Also, the fact that you use global methods makes the whole things pretty hard to understand.

Easy part

Let's start with the part which is both easy to explain and easy to implement : the case when we are given an alphabet.

We just have :

if alphabet is not None:
    best = string_with_largest_hash(unique_permutations(alphabet))
else:
    pass  # TODO
print('Largest MD5: {} from plaintext {}'.format(hex(numeric_md5(best)), best))

and as pointed out by Barry, string_with_largest_hash can easily be written with the max builtin.

def string_with_largest_hash(plain_strings):
    return max(plain_strings, key=numeric_md5)

More complicated part

As the moment, the part where the alphabet is not given seems a bit more complicated because you've tried to do things the hard way. You're trying to solve a problem like "can I compute the max for different permutations of a string multiple times while keeping track of the current max?". The problem could be done in 2 much simpler tasks : "can I generate all the permutations of multiple strings", then "can I compute the max given a container of permutations" ? What is nice is that we've solved the second problem already and google could help you solve the first one.

Now you've got :

def get_rand_string(str_len=8, alphabet=ascii_uppercase + ascii_lowercase + digits):
    return ''.join(random.choice(alphabet) for _ in range(str_len))

def numeric_md5(input_string):
    return int(md5(input_string.encode('utf-8')).hexdigest(), 16)

def unique_permutations(plain_string):
    return set([''.join(p) for p in permutations(plain_string)])

def string_with_largest_hash(plain_strings):
    return max(plain_strings, key=numeric_md5)

if __name__ == '__main__':
    alphabet = None
    if alphabet is not None:
        best = string_with_largest_hash(unique_permutations(alphabet))
    else:
        strings = [get_rand_string() for _ in range(DEFAULT_CYCLES)]
        perms = set().union(*[unique_permutations(s) for s in strings])
        best = string_with_largest_hash(perms)

    print('Largest MD5: {} from plaintext {}'.format(hex(numeric_md5(best)), best))

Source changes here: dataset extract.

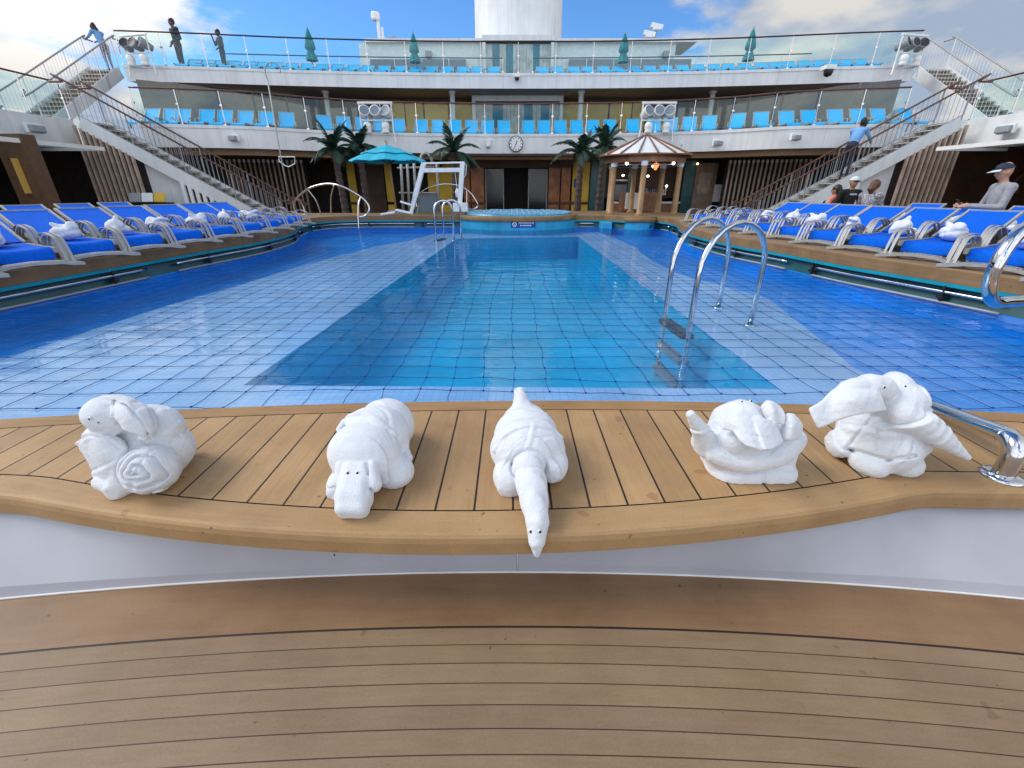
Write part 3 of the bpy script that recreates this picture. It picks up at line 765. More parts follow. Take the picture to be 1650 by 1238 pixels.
# ---------------------------------------------------------------- upper wall, funnel
def wallbox(mb, px0, px1, Y, z0, z1, d=.2, mi=0):
    a = at_y(px0, 150, Y).x; b = at_y(px1, 150, Y).x
    mb.box(((a+b)/2, Y+d/2, (z0+z1)/2), (abs(b-a), d, z1-z0), mi=mi)
def xat(px, py, Y): return at_y(px, py, Y).x
fx = xat(836, 40, 28.5); frad = xat(912, 40, 28.5)-fx
g = thing('funnel', 'huge white cylindrical ship funnel towering above the upper deck', 'funnel', (fx, 28.5+frad, ZU1))
mb = MB(); mb.lathe([(frad*1.0, 0), (frad, 3.5), (frad*.985, 6), (frad*.95, 12), (frad*.9, 12.2), (.01, 12.2)], n=72); mb.build('casing', M['white'], g, smooth=True)
mb = MB()
for k in range(3): mb.box((frad*1.0+.1, -.4, 1.5+k*.55), (.25, .3, .4))
mb.box((frad*1.02, -.4, 1.6), (.12, .5, 1.9)); mb.build('exhaust_box', M['lgrey'], g)
mb = MB(); mb.box((-frad*.995, -.3, 2.6), (.15, .3, .35)); mb.build('vent_box', M['grey'], g)
# deck house under the funnel, pale upper strakes and slate lower band
YH = 27.0
g = thing('deck_house', 'pale grey deck house with slate lower band either side of the striped panel', 'deck house', (X0, YH, ZU1))
mb = MB(); mb.box((X0, YH+1.2, (ZU1+8.05)/2), (xat(1112, 70, YH)-xat(596, 70, YH), 2.0, 8.05-ZU1)); mb.build('wall', M['lgrey'], g, world=True)
mb = MB(); wallbox(mb, 602, 752, YH, ZU1, 7.35, .18); mb.build('slate_band', M['dgrey'], g, world=True)
mb = MB(); wallbox(mb, 915, 1107, YH, ZU1, 7.35, .18); mb.build('slate_band', M['dgrey'], g, world=True)
mb = MB(); wallbox(mb, 596, 1112, YH-.05, 8.05, 8.2, 2.4); mb.build('roof_edge', M['white'], g, world=True)
for k, x in enumerate((690, 1075)):
    p = at_y(x, 78, YH); mb = MB(); mb.box((p.x, YH+.02, 7.55), (.3, .3, .25)); mb.build('wall_lamp', M['grey'], g, world=True)
def striped(label, Y, px0, px1, z0, z1, py, cols):
    xa, xb = xat(px0, py, Y), xat(px1, py, Y)
    g = thing('striped_panel', label, 'wall panel', ((xa+xb)/2, Y, z0))
    mb = MB(); t = .16
    mb.box((xa-t/2, Y-.1, (z0+z1)/2), (t, .3, z1-z0)); mb.box((xb+t/2, Y-.1, (z0+z1)/2), (t, .3, z1-z0)); mb.box(((xa+xb)/2, Y-.1, z1+.12), (xb-xa+2*t, .3, .22)); mb.build('frame', M['white'], g, world=True)
    mb = MB(); mb.box(((xa+xb)/2, Y+.05, z1-.03), (xb-xa, .1, .1)); mb.build('lintel', M['black'], g, world=True)
    for a, b, c in cols:
        mb = MB(); u0, u1 = xa+(xb-xa)*a, xa+(xb-xa)*b; nb = max(1, round((u1-u0)/.17))
        for k in range(nb):
            w_ = (u1-u0)/nb; mb.box((u0+w_*(k+.5), Y+.02+.003*(k % 3), (z0+z1)/2-.045), (w_-.012, .06, z1-z0-.09))
        mb.build('boards', M[c], g, world=True)
    return g
striped('white weathered boards with teal stripes in a white frame under the funnel', 26.6, 783, 887, ZU1, 7.95, 90,
        [(0, .1, 'weath'), (.1, .21, 'stripe'), (.21, .31, 'weath'), (.31, .42, 'stripe'), (.42, .73, 'weath'), (.73, .83, 'stripe'), (.83, 1, 'weath')])
# mast with drum on the left, floodlights on the right
p = at_y(612, 66, 30)
g = thing('mast', 'short white mast with drum and floodlight rising left of the funnel', 'mast', (p.x, 30, ZU1))
mb = MB(); mb.tube([(0, 0, 0), (0, 0, p.z-ZU1+.9)], .09, 8); mb.tube([(.2, 0, p.z-ZU1), (.2, 0, p.z-ZU1+.6)], .07, 8); mb.tube([(0, 0, p.z-ZU1+.2), (.5, 0, p.z-ZU1)], .06, 6); mb.build('pole', M['lgrey'], g)
mb = MB(); mb.lathe([(.01, 0), (.2, 0), (.24, .06), (.24, .3), (.2, .36), (.01, .36)], (-.1, 0, p.z-ZU1+.9), 16); mb.build('drum', M['white2'], g)
mb = MB(); mb.box((.62, 0, p.z-ZU1+.03), (.6, .3, .2), mat=Matrix.Rotation(R(-14), 3, 'Y')); mb.build('floodlight', M['grey'], g)
for px, py, lab in ((1058, 43, 'upper grey floodlight on a thin pole right of the funnel'), (1046, 55, 'lower grey floodlight just left of the taller one')):
    p = at_y(px, py, 29)
    g = thing('floodlight', lab, 'floodlight', (p.x, 29, ZU1))
    mb = MB(); mb.tube([(0, 0, 0), (0, 0, p.z-ZU1)], .04, 6); mb.build('pole', M['grey'], g)
    mb = MB(); mb.box((0, 0, p.z-ZU1), (.62, .3, .2), mat=Matrix.Rotation(R(10), 3, 'Y')); mb.box((0, -.1, p.z-ZU1-.12), (.45, .22, .1)); mb.build('lamp_head', M['lgrey'], g)

# ---------------------------------------------------------------- lower balcony wall
YL = 24.8
g = thing('window_wall', 'wall of ochre blinds and dark windows behind the lower balcony loungers', 'window wall', (X0, YL, ZB1))
def bl(px0, px1, m, name, d=0.): 
    mb = MB(); a, b = xat(px0, 175, YL+d), xat(px1, 175, YL+d); mb.box(((a+b)/2, YL+.05+d, (ZB1+5.15)/2), (b-a, .1, 5.15-ZB1)); mb.build(name, M[m], g, world=True)
for a, b in ((630, 651), (653, 681), (684, 721), (724, 762), (905, 936), (939, 980), (983, 1018), (1020, 1040)): bl(a, b, 'blind', 'blind')
for a, b in ((530, 575), (578, 627), (1043, 1090), (1093, 1143), (1146, 1200)): bl(a, b, 'dglass', 'window')
mb = MB(); a, b = xat(480, 175, YL+.2), xat(1230, 175, YL+.2); mb.box(((a+b)/2, YL+.3, (ZB1+ZU0)/2), (b-a, .3, ZU0-ZB1)); mb.build('wall', M['darkwall'], g, world=True)
striped('weathered white and teal striped boards at the centre of the lower balcony', 24.5, 767, 901, ZB1-.05, 5.1, 180,
        [(0, .1, 'weath'), (.1, .2, 'weath'), (.2, .32, 'stripe'), (.32, .46, 'weath'), (.46, .58, 'weath'), (.58, .68, 'stripe'), (.68, .78, 'weath'), (.78, .88, 'stripe'), (.88, 1, 'weath')])
# raking dark glazing at both ends of the lower balcony
for s_, lab in ((-1, 'long dark window wall at the left end of the lower balcony'), (1, 'long dark window wall at the right end of the lower balcony')):
    pa, pb = Vector((X0+s_*9.6, 24.5, 0)), Vector((X0+s_*15.2, 20.6, 0))
    g = thing('window_wall', lab, 'window wall', (pa+pb)/2+Vector((0, 0, ZB1)))
    t = (pb-pa)/5
    for k in range(5):
        A_, B_ = pa+t*k+t*.03, pa+t*(k+1)-t*.03
        mb = MB(); mb.bar(V3(A_, (ZB1+ZU0)/2), V3(B_, (ZB1+ZU0)/2), .08, ZU0-ZB1-.1); mb.build('window', M['dglass'], g, world=True)
        mb = MB(); mb.tube([V3(A_-t*.03, ZB1), V3(A_-t*.03, ZU0)], .05, 6); mb.build('mullion', M['soffit'], g, world=True)
    # white angled screen below the stair
    mb = MB(); q = pb+Vector((s_*.3, -.1, 0)); mb.add([V3(q, ZB1), V3(q+Vector((s_*-2.6, -2.2, 0)), ZB1), V3(q+Vector((s_*-1.2, -1.2, 0)), ZB1+.75), V3(q, ZB1+1.35)], [(0, 1, 2, 3)]); mb.build('screen', M['white'], g, world=True)
for px in (529, 730, 935, 1144):
    x = xat(px, 180, 23.3); g = thing('column', 'slim white round column on the lower balcony, %s' % {529: 'far left, before the dark windows', 730: 'just left of the striped boards', 935: 'just right of the striped boards', 1144: 'far right, before the dark windows'}[px], 'column', (x, 23.3, ZB1-.06), group='columns holding up the upper balcony')
    mb = MB(); mb.lathe([(.16, 0), (.16, .04), (.115, .06), (.115, ZU0-ZB1-.0), (.16, ZU0-ZB1), (.16, ZU0-ZB1+.08)], n=20); mb.build('shaft', M['white'], g, smooth=True)
    mb = MB(); mb.lathe([(.19, 0), (.19, .025), (.12, .03)], n=20); mb.build('base_plate', M['lgrey'], g)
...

Removing the duplicated logic

If you want to, you can try to remove the duplicated logic by writing something like :

if __name__ == '__main__':
    alphabet = None  # or something else
    strings = [get_rand_string() for _ in range(DEFAULT_CYCLES)] if alphabet is None else [alphabet]
    perms = set().union(*[unique_permutations(s) for s in strings])
    best = string_with_largest_hash(perms)
    print('Largest MD5: {} from plaintext {}'.format(hex(numeric_md5(best)), best))

Now for the actual review

Your code looks nice and is splitted in small functions. What seemed wrong at first :

  • global variables

  • the fact that you have to redefine a max like function.

Very last detail : in for i in range(cycles), the value of i is not used afterward. The convention is to use _ for throw-away values.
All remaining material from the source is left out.